◆ **PROBLEM DESCRIPTION**: Lines that contain the string "from" are to be copied; leave out all others.

◆ **RECORDED DATA**:
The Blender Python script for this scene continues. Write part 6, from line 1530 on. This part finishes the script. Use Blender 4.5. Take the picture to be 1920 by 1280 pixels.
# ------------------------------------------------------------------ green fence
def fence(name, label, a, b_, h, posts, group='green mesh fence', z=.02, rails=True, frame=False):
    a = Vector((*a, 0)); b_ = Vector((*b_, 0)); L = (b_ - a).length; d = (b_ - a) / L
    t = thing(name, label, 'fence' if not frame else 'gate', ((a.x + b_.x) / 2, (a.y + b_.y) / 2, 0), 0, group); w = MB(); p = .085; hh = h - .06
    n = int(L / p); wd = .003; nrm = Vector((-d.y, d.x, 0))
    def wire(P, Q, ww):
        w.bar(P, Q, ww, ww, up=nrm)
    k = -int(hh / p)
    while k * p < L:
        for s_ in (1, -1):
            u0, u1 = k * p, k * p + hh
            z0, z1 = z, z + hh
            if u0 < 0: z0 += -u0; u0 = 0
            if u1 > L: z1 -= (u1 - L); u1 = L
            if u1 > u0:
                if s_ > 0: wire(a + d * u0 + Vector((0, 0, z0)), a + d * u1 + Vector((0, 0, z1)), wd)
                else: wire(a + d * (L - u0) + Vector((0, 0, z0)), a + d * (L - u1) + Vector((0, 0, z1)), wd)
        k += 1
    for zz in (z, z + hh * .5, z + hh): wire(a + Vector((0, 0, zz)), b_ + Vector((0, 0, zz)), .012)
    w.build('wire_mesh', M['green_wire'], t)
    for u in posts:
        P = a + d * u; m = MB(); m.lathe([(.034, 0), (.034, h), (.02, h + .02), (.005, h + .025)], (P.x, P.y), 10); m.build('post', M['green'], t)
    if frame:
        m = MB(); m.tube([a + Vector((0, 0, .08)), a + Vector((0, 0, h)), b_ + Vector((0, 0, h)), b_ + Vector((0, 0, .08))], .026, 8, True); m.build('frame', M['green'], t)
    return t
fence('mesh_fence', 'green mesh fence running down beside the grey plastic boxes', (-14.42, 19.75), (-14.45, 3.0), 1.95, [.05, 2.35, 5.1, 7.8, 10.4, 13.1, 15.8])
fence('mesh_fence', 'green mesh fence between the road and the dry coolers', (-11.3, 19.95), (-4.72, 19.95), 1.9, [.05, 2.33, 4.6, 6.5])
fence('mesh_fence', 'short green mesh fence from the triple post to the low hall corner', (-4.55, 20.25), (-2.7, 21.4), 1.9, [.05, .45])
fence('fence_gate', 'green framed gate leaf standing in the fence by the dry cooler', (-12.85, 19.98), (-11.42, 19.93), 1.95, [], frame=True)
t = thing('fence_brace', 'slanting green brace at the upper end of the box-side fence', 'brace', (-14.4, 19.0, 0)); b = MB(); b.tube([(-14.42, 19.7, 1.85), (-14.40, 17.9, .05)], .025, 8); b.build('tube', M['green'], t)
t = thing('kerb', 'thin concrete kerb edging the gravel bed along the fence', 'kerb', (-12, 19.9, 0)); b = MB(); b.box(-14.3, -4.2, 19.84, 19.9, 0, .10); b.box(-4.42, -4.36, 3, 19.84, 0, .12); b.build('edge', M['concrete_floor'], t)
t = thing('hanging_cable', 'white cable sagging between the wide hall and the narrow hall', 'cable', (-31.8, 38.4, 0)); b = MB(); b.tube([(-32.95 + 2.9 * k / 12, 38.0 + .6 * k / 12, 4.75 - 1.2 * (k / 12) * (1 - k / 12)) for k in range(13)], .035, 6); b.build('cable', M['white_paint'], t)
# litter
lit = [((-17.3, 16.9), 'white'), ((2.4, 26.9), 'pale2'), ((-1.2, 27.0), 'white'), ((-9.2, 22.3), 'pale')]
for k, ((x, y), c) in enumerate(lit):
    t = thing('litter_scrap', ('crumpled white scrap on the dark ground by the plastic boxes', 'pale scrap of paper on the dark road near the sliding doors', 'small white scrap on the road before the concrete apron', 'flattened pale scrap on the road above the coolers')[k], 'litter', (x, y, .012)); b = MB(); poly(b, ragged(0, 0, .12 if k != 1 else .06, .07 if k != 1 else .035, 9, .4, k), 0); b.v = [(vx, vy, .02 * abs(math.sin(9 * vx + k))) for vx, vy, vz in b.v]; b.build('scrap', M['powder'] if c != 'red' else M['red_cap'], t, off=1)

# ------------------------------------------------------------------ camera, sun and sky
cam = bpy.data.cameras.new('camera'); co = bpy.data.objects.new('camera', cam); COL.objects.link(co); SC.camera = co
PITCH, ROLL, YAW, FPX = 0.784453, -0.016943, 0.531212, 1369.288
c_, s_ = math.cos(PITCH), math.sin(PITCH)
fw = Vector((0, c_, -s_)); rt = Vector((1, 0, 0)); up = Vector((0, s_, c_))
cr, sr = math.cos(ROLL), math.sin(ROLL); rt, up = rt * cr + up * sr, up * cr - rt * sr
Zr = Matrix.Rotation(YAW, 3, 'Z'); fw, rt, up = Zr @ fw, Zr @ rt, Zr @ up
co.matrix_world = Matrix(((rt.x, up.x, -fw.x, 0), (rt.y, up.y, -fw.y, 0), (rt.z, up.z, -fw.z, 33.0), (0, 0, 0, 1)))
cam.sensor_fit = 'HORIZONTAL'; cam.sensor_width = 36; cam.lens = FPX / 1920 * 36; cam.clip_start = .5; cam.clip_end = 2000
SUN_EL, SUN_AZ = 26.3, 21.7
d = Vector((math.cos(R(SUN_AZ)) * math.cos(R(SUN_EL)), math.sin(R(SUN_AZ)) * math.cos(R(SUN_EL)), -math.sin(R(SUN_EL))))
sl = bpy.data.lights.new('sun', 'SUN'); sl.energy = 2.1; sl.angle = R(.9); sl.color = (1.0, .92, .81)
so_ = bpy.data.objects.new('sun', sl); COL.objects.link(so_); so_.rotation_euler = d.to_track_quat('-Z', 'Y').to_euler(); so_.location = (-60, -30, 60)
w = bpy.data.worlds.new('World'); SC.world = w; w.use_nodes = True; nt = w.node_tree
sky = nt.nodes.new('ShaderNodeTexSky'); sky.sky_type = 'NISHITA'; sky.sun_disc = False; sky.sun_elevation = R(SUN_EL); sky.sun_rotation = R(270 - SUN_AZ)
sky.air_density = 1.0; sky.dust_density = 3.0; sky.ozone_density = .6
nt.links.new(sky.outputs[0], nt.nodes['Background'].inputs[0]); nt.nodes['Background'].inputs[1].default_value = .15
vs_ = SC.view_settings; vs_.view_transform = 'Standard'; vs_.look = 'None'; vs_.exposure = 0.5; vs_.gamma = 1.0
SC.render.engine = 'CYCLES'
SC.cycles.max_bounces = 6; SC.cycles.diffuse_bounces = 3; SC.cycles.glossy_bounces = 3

◆ **RIGHT ANSWER**:
The Blender Python script for this scene continues. Write part 6, from line 1530 on. This part finishes the script. Use Blender 4.5. Take the picture to be 1920 by 1280 pixels.
fence('mesh_fence', 'short green mesh fence from the triple post to the low hall corner', (-4.55, 20.25), (-2.7, 21.4), 1.9, [.05, .45])